Gazete, “eşkıyaya hak ettiği cezanın verileceği”ni yazıyordu. Ama Genç’te ne olduğunu saklı tutuyor, okurunu merak içinde bırakıyordu.
Gazeteler, olaylardan yaklaşık on gün sonra, ilk kez “isyan” değimini kullanıyorlardı. Fakat gerçeğin özüne dokunmadan, ne olduğu bilinmeyen “Piran olayı”nın etrafında dönüp dolaşmaya devam ediyorlardı.
Hâkimiyet-i Milliye gazetesi 23 Şubat 1925 tarihli sayısında, şu haberi yazmıştı:
“Piran’da Şeyh Said adında birinin, başında topladığı birkaç avanesi ile beraber jandarmamıza karşı giriştiği saldırıdan sonra, meydana gelen olaylar üzerine hükümet, yörede bulunan güçleri isyanın tenkili (yok edilmesi) için olay yerine göndermiştir. Tamamlayıcı bilgilere göre, asilere kumanda eden Öğretmen Fahri öldürülmüş ve ‘ussat’ perişan edilmiştir.”
Egemen güç, isyanı kamuoyundan gizliyordu. Ama gazeteler 24 Şubat 1925 tarihinde bölgede sıkıyönetim ilan edildiğini bildiriyordu.

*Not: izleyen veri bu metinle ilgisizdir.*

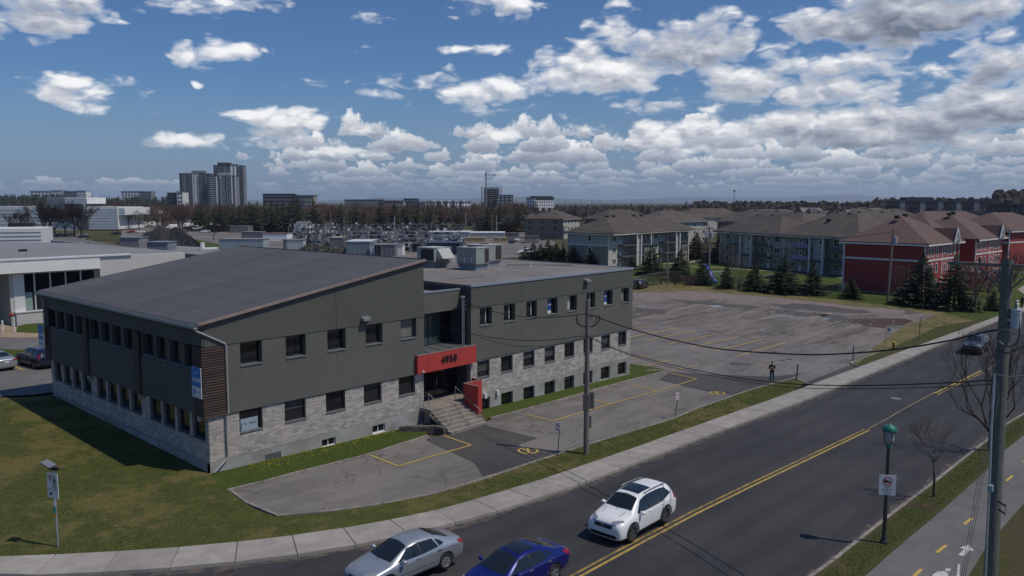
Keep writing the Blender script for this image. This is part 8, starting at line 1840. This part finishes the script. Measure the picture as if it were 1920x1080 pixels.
chainlink(fx, 1.9, 'green chain-link fence between the gravel lot and the spruces'); chainlink([gp0(1186, 545)[:2], gp0(1216, 537)[:2], gp0(1250, 531)[:2], gp0(1294, 532)[:2]], 2.2, 'grey chain-link fence behind the right end of the office', M['steel'])
def shrub(px, pb, h, w_, m, lab, n=500, seed=0, cat='shrub'):
    rnd = random.Random(seed+px); g0 = gp0(px, pb); r = empty('shrub', g0, lab, cat); a = MB(); b = MB()
    for k in range(14): t = rnd.random()*6.28; s = rnd.uniform(.2, 1)*w_/2; a.tube([(0, 0, -.1), (cos(t)*s*.5, sin(t)*s*.5, h*.5), (cos(t)*s, sin(t)*s, h*rnd.uniform(.7, 1))], [.03, .02, .008], 4, False)
    for k in range(n):
        t = rnd.random()*6.28; u = sqrt(rnd.random()); z = rnd.random()**.7*h; q = w_/2*u*(1-.4*(z/h)**2); p = Vector((cos(t)*q, sin(t)*q, z)); sliver(b, p, p+Vector((cos(t)*.2, sin(t)*.2, .35))*rnd.uniform(.5, 1.3), .035, rnd)
    a.build('stem', bark, r, False, False); b.build('crown', m, r, False, False)
shrub(1693, 562, 5.2, 5.5, tw_gr, 'wide bare shrub leaning on the red wall beside the pole', 900); shrub(1385, 545, 6.0, 4.0, tw_gr, 'tall bare twiggy shrub by the fence left of the table', 900); shrub(1372, 505, 5.0, 3.2, tw_pink, 'pinkish bare shrub by the beige block corner', 700)
for i, (px, pb, h, w_, m) in enumerate(((1265, 534, 2.2, 4, tw_red), (1285, 535, 1.8, 4, tw_red), (1240, 533, 2.2, 3, tw_gold), (1225, 534, 2.0, 3, tw_gold), (1210, 536, 1.6, 3, tw_gold), (1300, 536, 1.4, 3, tw_red))):
    shrub(px, pb, h, w_, m, ['left reddish shrub at the foot of the fence', 'middle reddish shrub at the foot of the fence', 'golden shrub at the foot of the fence nearest the spruces', 'middle golden shrub at the foot of the fence', 'leftmost golden shrub at the foot of the fence by the black car', 'rightmost low reddish shrub at the foot of the fence'][i], 450, i); COL.objects[-1]
for o in COL.objects:
    if o.name.startswith('shrub') and 'foot of the fence' in (o.get('label') or ''): o['group'] = 'wild shrubs at the foot of the fence'
fbs = [far_bare(100+i, m) for i, m in enumerate((tw_red, tw_gr, tw_br, tw_pink, tw_gold))]
for i, (px, pt_, pb, lab) in enumerate(((1829, 490, 585, 'slim bare tree left of the two walking lawns near the red block'), (1806, 500, 576, 'thin bare tree beside the widest spruce'), (1852, 500, 575, 'bare young tree left of the tall utility pole top'), (1325, 455, 492, 'pinkish round tree behind the twin transformer pole'), (1500+395, 470, 560, 'bare reddish tree right of the tall utility pole'))):
    g0 = gp0(px, pb); D = (Vector(g0)-Vector((0, 0, CH))).dot(fw); plant(fbs[(3, 1, 1, 3, 0, 1)[i]], g0, (pb-pt_)*D/FPX, lab, name='bare_tree')
# playground slide and garden furniture
bl = mat('slide_blue', (.02, .05, .45), (.02, .045, .40), 1, .4); g0 = Vector(gp0(1338, 533)); D = (g0-Vector((0, 0, CH))).dot(fw)
sl_ = empty('playground_slide', g0, 'blue plastic spiral slide behind the mesh fence', 'slide'); a0 = atD(1323, 500, D+2); a1 = atD(1330, 512, D+1.4); a2 = atD(1333, 520, D+.8); a3 = atD(1342, 531, D)
MB().tube(thru([a0, a1, a2, a3]), [.55]*13+[.55]*0+[.5]*6 if False else .50, 10).build('chute', bl, sl_, True)
for p in (a0, a1): MB().beam(Vector((p.x, p.y, 0)), p, .12, .12).build('support', M['white'], sl_)
MB().obox(a0+Vector((0, 0, .4)), (1.2, 1.2, .1), .4).build('platform', bl, sl_)
sw = empty('garden_swing', gp0(1345, 520), 'low white framed climbing bars on the lawn beside the slide', 'climbing frame'); a = Vector(gp0(1335, 522)); b = Vector(gp0(1360, 520)); MB().beam(a+Vector((0, 0, 1.3)), b+Vector((0, 0, 1.3)), .1, .1).build('bar', mat('mint_paint', (.4, .6, .5), rough=.6), sw)
for k in range(7): p = a.lerp(b, k/6); MB().cyl(p.x, p.y, -.1, 1.3, .04, n=6).build('leg', M['white'], sw)
tb = Vector(gp0(1443, 522)); t_ = empty('picnic_table', tb, 'dark picnic table on the lawn before the beige block', 'picnic table'); MB().box(tb.x-.9, tb.y-.4, .72, tb.x+.9, tb.y+.4, .8).build('tabletop', M['wood'], t_)
for s in (-1, 1): MB().box(tb.x-.9, tb.y+s*.85-.14, .42, tb.x+.9, tb.y+s*.85+.14, .48).build('bench', M['wood'], t_); MB().box(tb.x+s*.6-.05, tb.y-.8, 0, tb.x+s*.6+.05, tb.y+.8, .42).build('leg', M['wood'], t_)
sh = ybox('garden_shed', 1323, 1343, 474, 492, 5, M['darkmetal'], 'dark bin shelter behind the pinkish tree', 'shelter', rgr)
yf = Vector(gp0(1874, 548)); yt = empty('wrapped_statue', yf, 'grey wrapped lawn figure on a post before the red block', 'garden figure'); MB().tube([yf, yf+Vector((0, 0, 1.2))], .12, 6).build('post', barkd, yt); MB().blob(yf+Vector((0, 0, 2.6)), 1, .12, 8, 6, sc=(.7, .7, 1.5)).build('cover', corr, yt)
# ------------------------------------------------------------------ tree belts
rb = random.Random(31); cnt = 0
labs = ['reddish', 'grey', 'brown', 'pinkish', 'golden']
for k in range(285):
    if k < 150: px = rb.uniform(-20, 1000); D = rb.uniform(415, 700); h = rb.uniform(9, 15)
    elif k < 215: px = rb.uniform(960, 1930); D = rb.uniform(400, 640); h = rb.uniform(8, 13)
    else: px = rb.uniform(180, 480) if k < 250 else rb.uniform(560, 1010); D = rb.uniform(425, 520); h = rb.uniform(10, 16)
    if 340 < px < 456 and D > 600: continue
    g0 = atD(px, 378, D); i = rb.choice((0, 0, 1, 2, 2, 3) if k % 17 else (4,))
    plant(fbs[i], (g0.x, g0.y, -.5), h, '%s %s leafless tree %s' % ('tall' if h > 12.5 else 'low' if h < 10.5 else 'middling', labs[i], next(s for lim, s in ((180, 'behind the white factory'), (340, 'beyond the gravel heap'), (470, 'below the tower trio'), (600, 'behind the left conifers'), (760, 'behind the storage racks'), (900, 'behind the warehouse conifers'), (1060, 'left of the brown brick block'), (1300, 'beyond the grey apartments'), (1600, 'beyond the beige apartments'), (2100, 'beyond the red blocks')) if px < lim)), group='leafless trees before the horizon', wide=rb.uniform(1.0, 1.6), name='bare_tree', rnd=rb)
def woods(name, spec, m, lab, kinds=('b',), seed=0):
    rnd = random.Random(seed); mb = MB()
    for (pL, pR, Dn, Df, n, hmin, hmax, z0, z1) in spec:
        for k in range(n):
            px = rnd.uniform(pL, pR); f = rnd.random(); D = Dn+(Df-Dn)*f; zb = z0+(z1-z0)*f; c = atD(px, 378, D); h = rnd.uniform(hmin, hmax); r = h*rnd.uniform(.22, .42)
            if kinds[0] == 'c' and rnd.random() < .9:
                for j in range(3):
                    zz = zb+h*(.15+.27*j); q = r*.62*(1-.3*j); nn = 6; o = rnd.random()
                    mb.add([(c.x+cos(2*pi*i/nn+o)*q*rnd.uniform(.75, 1.2), c.y+sin(2*pi*i/nn+o)*q*rnd.uniform(.75, 1.2), zz) for i in range(nn)]+[(c.x, c.y, zz+h*.42)], [(i, (i+1) % nn, nn) for i in range(nn)])
            else:
                mb.blob((c.x, c.y, zb+h*.55), 1, .28, 7, 5, rnd, sc=(r, r, h*.45))
                for j in range(26):
                    t = rnd.random()*6.28; u = rnd.uniform(-.2, 1); q = sqrt(max(0, 1-u*u)); p = Vector((c.x+cos(t)*q*r*.8, c.y+sin(t)*q*r*.8, zb+h*(.55+.36*u))); d = Vector((cos(t)*q, sin(t)*q, .6+u)); d.normalize(); sliver(mb, p, p+d*h*.2, h*.035, rnd)
    return tag(mb.build(name, m), lab, 'wood', kind='stuff')
wm = twigm('far_wood_brown', (.075, .058, .05)); wm2 = twigm('far_wood_grey', (.10, .085, .072)); wm3 = mat('far_conifers', (.022, .034, .022), (.035, .045, .028), .05, .95, coords='World'); wm4 = mat('far_wood_red', (.105, .065, .055), (.07, .055, .045), .02, .95, coords='World')
woods('far_wood', [(-40, 2000, 720, 1150, 900, 8, 13, -3, -3), (640, 1960, 1200, 2600, 700, 9, 14, -4, -8), (560, 1960, 2600, 5200, 500, 12, 18, -12, -30)], wm, 'brown leafless woodland filling the plain up to the horizon', seed=1)
woods('far_wood', [(-40, 1960, 640, 1000, 420, 8, 12, -2, -3), (-40, 1960, 560, 700, 60, 6, 9, -1, -1)], wm4, 'reddish leafless woodland among the far houses', seed=2)
woods('far_wood', [(1300, 1700, 620, 900, 420, 9, 14, 0, 2), (1640, 1960, 760, 1100, 260, 9, 14, 2, 8), (1870, 1990, 600, 900, 160, 10, 15, 6, 14)], wm, 'dark brown wooded rise on the right horizon', seed=3)
woods('far_wood', [(-60, 320, 900, 1500, 700, 10, 15, 0, 12), (-60, 120, 1100, 1500, 150, 10, 15, 9, 16)], wm3, 'dark conifer ridge on the left horizon', ('c',), 4)
woods('far_wood', [(440, 1120, 460, 900, 60, 9, 14, -2, -2), (1200, 1700, 450, 700, 22, 7, 10, -1, -1)], wm3, 'scattered far conifers among the leafless woodland', ('c',), 5)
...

Tekrar Diyarbakır muhasarasına dönecek olursak, Şeyh Said, mahkemede bir soru üzerine şöyle diyordu:
“Diyarbakır’a hücum kararımızın dışında, acele hareket edilerek erken başladı. Çeşitli silahların ateşi sabaha karşı direnişimizi kırınca çekilmeye karar verdik. Olay sırasında kente girmeyi başaran 120 kadar askerimin akıbeti meçhul kalmıştır. Askerlerime 6 gün evlerinde kalmak üzere izin vererek Kazkar bölgesine geldim. Orada 5–6 gün kaldım. İzin verdiklerim 8 gün sonra geldiler. Geldiklerinde ben batı yönündeki Tılham Köyündeydim. Gece Siverek yollarını tutmuştuk. Yalnız Mardin yolu açıktı. Oradan hükümet askerleri Diyarbakır’a geliyordu. Bu yolu tutmak üzere Dengecük, Cabar, Sakiri, Hacıleylek, Gevzalan ve Karakilise köylerine gittik. Burada Siverek’ten milis askerleri ve 100 atlı kadar hükümet askerinin geldiğini haber aldım. Bu cepheye 100 kadar adam gönderdim. Bunlar hükümet askerlerini mağlup edip, milislerden 80 esir alarak geri döndüler. Ben o sırada Çaksor köyündeydim.”
Behçet Cemal’in yazdığına göre Diyarbakır muhasarasının başarısızlıkla sonuçlanması, ihtilalcilerin moralini bozmuş, o ana kadar sessiz kalmış bazı Kürt aşiretleri, Türk devletinin şiddetinden korunmak için karşı tutum takınmıştı.
Kürtlerin ele geçirdiği kent ve kasabalar başta Genç, Hani, Lice, Bingöl, Varto ve Elazığ olmak üzere tümü el değiştiriyordu.
Şeyh Said, moral çöküntüsünün yarattığı rüzgâra kapılıp, dağılmaya başlayanları savaşmaya zorlamadı. Gönüllü olarak ayağa kalkanları gönülleriyle baş başa bıraktı.
Bu arada yeniden toparlanıp gerilla savaşını başlatmak üzere, dağlara çekilmeye, gerekirse İran’a çekilmeye karar verdi. Tuttuğu yeni yolun yarısında, bacanağı Binbaşı Kasım’ın kurduğu tuzakta kaldı.